[Objective]:
Images are not part of the copy; transcribe all the data exactly.

[Raw data]:
-- Start --

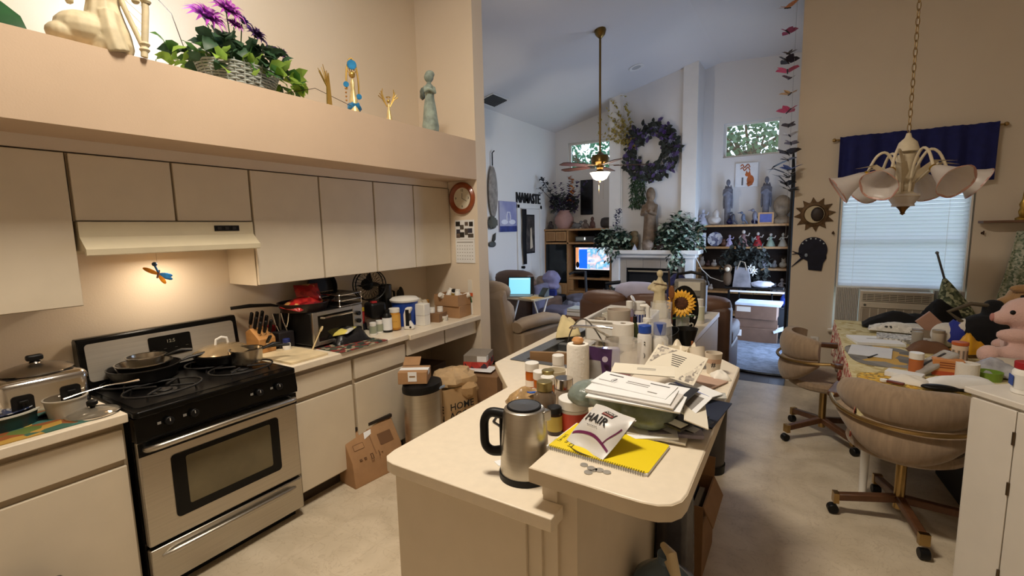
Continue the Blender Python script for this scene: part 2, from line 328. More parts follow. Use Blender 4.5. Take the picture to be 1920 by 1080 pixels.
# dining window
w1 = ST(G().box(.285, .325, 5.80, 5.86, .6, 2.1).box(1.235, 1.275, 5.80, 5.86, .6, 2.1).box(.325, 1.235, 5.80, 5.86, 2.06, 2.1).box(.325, 1.235, 5.83, 5.86, 1.48, 1.50).box(.325, 1.235, 5.80, 5.86, .6, .64).box(.325, 1.235, 5.80, 5.86, 1.0, 1.06).ob('window_1', M_TRIM))
G().box(.325, 1.235, 5.825, 5.829, 1.50, 2.06).box(.325, 1.235, 5.825, 5.829, 1.04, 1.48).ob('pane', PANE, w1)
G().box(.25, 1.31, 5.67, 5.80, .575, .602).ob('window_sill', mat('sill_stone', 'CFC4B4', .4, var=.1, scale=25), w1, bevel=.006)
# outdoors beyond the high windows
ST(G().box(-9, 9, 9.2, 22, -.3, -.2).box(.06, 12, 5.95, 9.2, -.3, -.2).ob('ground', mat('lawn_ground', '8A9A78', .95, var=.3, scale=3)))
def tree(x, y, r, label, hue):
    t = T('tree', label, 'tree', (x, y, -.2))
    g = G()
    for i in range(2600):
        a = rnd(0, 2*pi); b = math.acos(rnd(-1, 1)); q = r*rnd(.15, 1)**.5
        M = TR(q*sin(b)*cos(a)*1.25, q*sin(b)*sin(a)*.6, 3.8+q*cos(b)*.85) @ Matrix.Rotation(rnd(0, 6.28), 4, Vector((rnd(-1, 1), rnd(-1, 1), rnd(-1, 1))).normalized())
        g.leaf(M, rnd(.09, .15), rnd(.06, .10))
    f = g.ob('crown', hue, t, smooth=0); f['kind'] = 'stuff'
    tr = G().tube([(0, 0, 0), (.05, 0, 1.5), (-.03, .03, 2.6), (.02, 0, 3.6)], [.16, .12, .1, .05], 10)
    for i in range(9):
        a = rnd(0, 6.28); tr.tube([(0, 0, 2.7+i*.1), (r*.5*cos(a), r*.3*sin(a), 3.5+rnd(-.2, .4)), (r*cos(a), r*.5*sin(a), 3.7+rnd(-.4, .8))], [.05, .03, .01], 6)
    tr.ob('trunk', mat('bark', '5B4632', .9, var=.3), t)
LF1 = translucent('tree_leaf_dark', '3E6A45', .45); LF2 = translucent('tree_leaf_brown', '566A48', .45)
tree(-4.9, 12.0, 1.45, 'green leafy tree outside the small window behind the ceiling fan', LF1)
tree(-1.05, 11.8, 1.25, 'leafy tree against bright sky outside the small window over the bookcase', LF2)
# ================================================================ KITCHEN CABINETS
CT = .914
M_CAB = mat('almond_laminate', 'DACDB7', .45, var=.03, scale=6)
M_CARC = mat('taupe_cabinet_edge', 'A8977D', .6, var=.05)
M_TOP = mat('cream_worktop', 'E6D9C3', .35, var=.03, scale=30)
M_TOE = mat('toe_kick_brown', '3B3128', .8)
M_BLACK = mat('black_gloss', '070707', .2, var=0, spec=.25)
M_BLK = mat('black_plastic', '100F0F', .45, var=.1, spec=.3)
M_STEEL = mat('brushed_steel', 'B9B3A8', .33, 1, var=.06, scale=3, stretch=(1, 1, 40))
M_CHROME = mat('chrome', 'D4D0CA', .12, 1, var=.03)
M_ALU = mat('dull_aluminium', 'A9A49B', .45, 1, var=.08)
M_WHITE = mat('white_plastic', 'E9E6DF', .4, var=.03)
M_CARD = mat('brown_cardboard', 'A9825C', .85, var=.08, scale=12)
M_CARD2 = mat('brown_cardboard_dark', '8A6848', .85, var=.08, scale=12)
M_PAPER = mat('white_paper', 'EAEBEC', .8, var=.03, scale=14)
M_INK = mat('black_ink', '1C1A1A', .8, var=0)
M_WOOD = mat('light_wood', 'B98652', .5, var=.18, scale=5, stretch=(8, 1, 1))
def base_unit(y0, y1, label, dr=(.703, .84), door=(.115, .672), z1=.874):
    t = T('base_cabinet', label, 'cabinet', (-2.84, (y0+y1)/2, 0), 0, 'base cabinets along the stove wall'); w = (y1-y0)/2
    G().box(-.27, .30, -w+.001, w-.001, .10, z1).ob('carcass', M_CARC, t); G().box(-.27, .23, -w+.001, w-.001, 0, .10).ob('toe_kick', M_TOE, t)
    G().box(.301, .32, -w+.012, w-.012, *dr).ob('drawer', M_CAB, t, bevel=.002); G().box(.301, .32, -w+.012, w-.012, *door).ob('door', M_CAB, t, bevel=.002)
    return t
base_unit(.33, .79, 'almond base cabinet beside the stove under the leafy placemat')
base_unit(1.592, 2.03, 'almond base cabinet just past the oven, under the cutting board')
base_unit(2.032, 2.53, 'almond base cabinet behind the brown paper bag and steel bin')
t = T('desk_cabinet', 'low desk section with two shallow drawers above an open knee space', 'cabinet', (-2.84, 2.97, 0))
G().box(-.27, .30, -.438, .47, .745, .862).ob('carcass', M_CARC, t); G().box(-.275, -.255, -.438, .47, 0, .745).ob('back_panel', M_CARC, t)
for a in (-.43, .02): G().box(.301, .32, a, a+.435, .742, .858).ob('drawer', M_CAB, t, bevel=.002)
def top(y0, y1, z, label, lip=0):
    o = G().box(-3.115, -2.49+lip, y0, y1, z-.04, z).ob('worktop', M_TOP, bevel=.004); tag(o, label, 'countertop'); return o
top(-.5, .795, CT, 'cream worktop at the stove carrying toaster and dishes')
top(1.583, 2.535, CT, 'cream worktop past the stove carrying knife block and toaster oven')
top(2.537, 3.445, CT-.008, 'cream desk worktop carrying the bucket and cardboard boxes', .012)
def upper(y0, y1, z0, splits, label):
    t = T('wall_cabinet', label, 'cabinet', (-3.118, (y0+y1)/2, z0), 0, 'upper cabinets under the soffit'); w = (y1-y0)/2; h = 2.06-z0
    G().box(.0, .307, -w+.001, w-.001, 0, h).ob('carcass', M_CAB, t)
    G().box(.3072, .3085, -w+.001, w-.001, 0, h).ob('face_edge', M_CARC, t)
    e = [-w]+[s-(y0+y1)/2 for s in splits]+[w]
    for a, b in zip(e, e[1:]): G().box(.309, .328, a+.006, b-.006, .004, h-.004).ob('door', M_CAB, t, bevel=.002)
upper(.30, .787, 1.372, [], 'tall almond wall cabinet above the toaster')
upper(.789, 1.598, 1.757, [1.197], 'short two-door almond wall cabinet above the range hood')
upper(1.60, 2.54, 1.372, [2.068], 'two-door almond wall cabinet over the toaster oven')
upper(2.542, 3.442, 1.372, [2.972], 'two-door almond wall cabinet beside the wall clock')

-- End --

[Response for this exercise]:
Continue the Blender Python script for this scene: part 2, from line 328. More parts follow. Use Blender 4.5. Take the picture to be 1920 by 1080 pixels.
# dining window
w1 = ST(G().box(.285, .325, 5.80, 5.86, .6, 2.1).box(1.235, 1.275, 5.80, 5.86, .6, 2.1).box(.325, 1.235, 5.80, 5.86, 2.06, 2.1).box(.325, 1.235, 5.83, 5.86, 1.48, 1.50).box(.325, 1.235, 5.80, 5.86, .6, .64).box(.325, 1.235, 5.80, 5.86, 1.0, 1.06).ob('window_1', M_TRIM))
G().box(.325, 1.235, 5.825, 5.829, 1.50, 2.06).box(.325, 1.235, 5.825, 5.829, 1.04, 1.48).ob('pane', PANE, w1)
G().box(.25, 1.31, 5.67, 5.80, .575, .602).ob('window_sill', mat('sill_stone', 'CFC4B4', .4, var=.1, scale=25), w1, bevel=.006)
# outdoors beyond the high windows
ST(G().box(-9, 9, 9.2, 22, -.3, -.2).box(.06, 12, 5.95, 9.2, -.3, -.2).ob('ground', mat('lawn_ground', '8A9A78', .95, var=.3, scale=3)))
def tree(x, y, r, label, hue):
    t = T('tree', label, 'tree', (x, y, -.2))
    g = G()
    for i in range(2600):
        a = rnd(0, 2*pi); b = math.acos(rnd(-1, 1)); q = r*rnd(.15, 1)**.5
        M = TR(q*sin(b)*cos(a)*1.25, q*sin(b)*sin(a)*.6, 3.8+q*cos(b)*.85) @ Matrix.Rotation(rnd(0, 6.28), 4, Vector((rnd(-1, 1), rnd(-1, 1), rnd(-1, 1))).normalized())
        g.leaf(M, rnd(.09, .15), rnd(.06, .10))
    f = g.ob('crown', hue, t, smooth=0); f['kind'] = 'stuff'
    tr = G().tube([(0, 0, 0), (.05, 0, 1.5), (-.03, .03, 2.6), (.02, 0, 3.6)], [.16, .12, .1, .05], 10)
    for i in range(9):
        a = rnd(0, 6.28); tr.tube([(0, 0, 2.7+i*.1), (r*.5*cos(a), r*.3*sin(a), 3.5+rnd(-.2, .4)), (r*cos(a), r*.5*sin(a), 3.7+rnd(-.4, .8))], [.05, .03, .01], 6)
    tr.ob('trunk', mat('bark', '5B4632', .9, var=.3), t)
LF1 = translucent('tree_leaf_dark', '3E6A45', .45); LF2 = translucent('tree_leaf_brown', '566A48', .45)
tree(-4.9, 12.0, 1.45, 'green leafy tree outside the small window behind the ceiling fan', LF1)
tree(-1.05, 11.8, 1.25, 'leafy tree against bright sky outside the small window over the bookcase', LF2)
# ================================================================ KITCHEN CABINETS
CT = .914
M_CAB = mat('almond_laminate', 'DACDB7', .45, var=.03, scale=6)
M_CARC = mat('taupe_cabinet_edge', 'A8977D', .6, var=.05)
M_TOP = mat('cream_worktop', 'E6D9C3', .35, var=.03, scale=30)
M_TOE = mat('toe_kick_brown', '3B3128', .8)
M_BLACK = mat('black_gloss', '070707', .2, var=0, spec=.25)
M_BLK = mat('black_plastic', '100F0F', .45, var=.1, spec=.3)
M_STEEL = mat('brushed_steel', 'B9B3A8', .33, 1, var=.06, scale=3, stretch=(1, 1, 40))
M_CHROME = mat('chrome', 'D4D0CA', .12, 1, var=.03)
M_ALU = mat('dull_aluminium', 'A9A49B', .45, 1, var=.08)
M_WHITE = mat('white_plastic', 'E9E6DF', .4, var=.03)
M_CARD = mat('brown_cardboard', 'A9825C', .85, var=.08, scale=12)
M_CARD2 = mat('brown_cardboard_dark', '8A6848', .85, var=.08, scale=12)
M_PAPER = mat('white_paper', 'EAEBEC', .8, var=.03, scale=14)
M_INK = mat('black_ink', '1C1A1A', .8, var=0)
M_WOOD = mat('light_wood', 'B98652', .5, var=.18, scale=5, stretch=(8, 1, 1))
def base_unit(y0, y1, label, dr=(.703, .84), door=(.115, .672), z1=.874):
    t = T('base_cabinet', label, 'cabinet', (-2.84, (y0+y1)/2, 0), 0, 'base cabinets along the stove wall'); w = (y1-y0)/2
    G().box(-.27, .30, -w+.001, w-.001, .10, z1).ob('carcass', M_CARC, t); G().box(-.27, .23, -w+.001, w-.001, 0, .10).ob('toe_kick', M_TOE, t)
    G().box(.301, .32, -w+.012, w-.012, *dr).ob('drawer', M_CAB, t, bevel=.002); G().box(.301, .32, -w+.012, w-.012, *door).ob('door', M_CAB, t, bevel=.002)
    return t
base_unit(.33, .79, 'almond base cabinet beside the stove under the leafy placemat')
base_unit(1.592, 2.03, 'almond base cabinet just past the oven, under the cutting board')
base_unit(2.032, 2.53, 'almond base cabinet behind the brown paper bag and steel bin')
t = T('desk_cabinet', 'low desk section with two shallow drawers above an open knee space', 'cabinet', (-2.84, 2.97, 0))
G().box(-.27, .30, -.438, .47, .745, .862).ob('carcass', M_CARC, t); G().box(-.275, -.255, -.438, .47, 0, .745).ob('back_panel', M_CARC, t)
for a in (-.43, .02): G().box(.301, .32, a, a+.435, .742, .858).ob('drawer', M_CAB, t, bevel=.002)
def top(y0, y1, z, label, lip=0):
    o = G().box(-3.115, -2.49+lip, y0, y1, z-.04, z).ob('worktop', M_TOP, bevel=.004); tag(o, label, 'countertop'); return o
top(-.5, .795, CT, 'cream worktop at the stove carrying toaster and dishes')
top(1.583, 2.535, CT, 'cream worktop past the stove carrying knife block and toaster oven')
top(2.537, 3.445, CT-.008, 'cream desk worktop carrying the bucket and cardboard boxes', .012)
def upper(y0, y1, z0, splits, label):
    t = T('wall_cabinet', label, 'cabinet', (-3.118, (y0+y1)/2, z0), 0, 'upper cabinets under the soffit'); w = (y1-y0)/2; h = 2.06-z0
    G().box(.0, .307, -w+.001, w-.001, 0, h).ob('carcass', M_CAB, t)
    G().box(.3072, .3085, -w+.001, w-.001, 0, h).ob('face_edge', M_CARC, t)
    e = [-w]+[s-(y0+y1)/2 for s in splits]+[w]
    for a, b in zip(e, e[1:]): G().box(.309, .328, a+.006, b-.006, .004, h-.004).ob('door', M_CAB, t, bevel=.002)
upper(.30, .787, 1.372, [], 'tall almond wall cabinet above the toaster')
upper(.789, 1.598, 1.757, [1.197], 'short two-door almond wall cabinet above the range hood')
upper(1.60, 2.54, 1.372, [2.068], 'two-door almond wall cabinet over the toaster oven')
upper(2.542, 3.442, 1.372, [2.972], 'two-door almond wall cabinet beside the wall clock')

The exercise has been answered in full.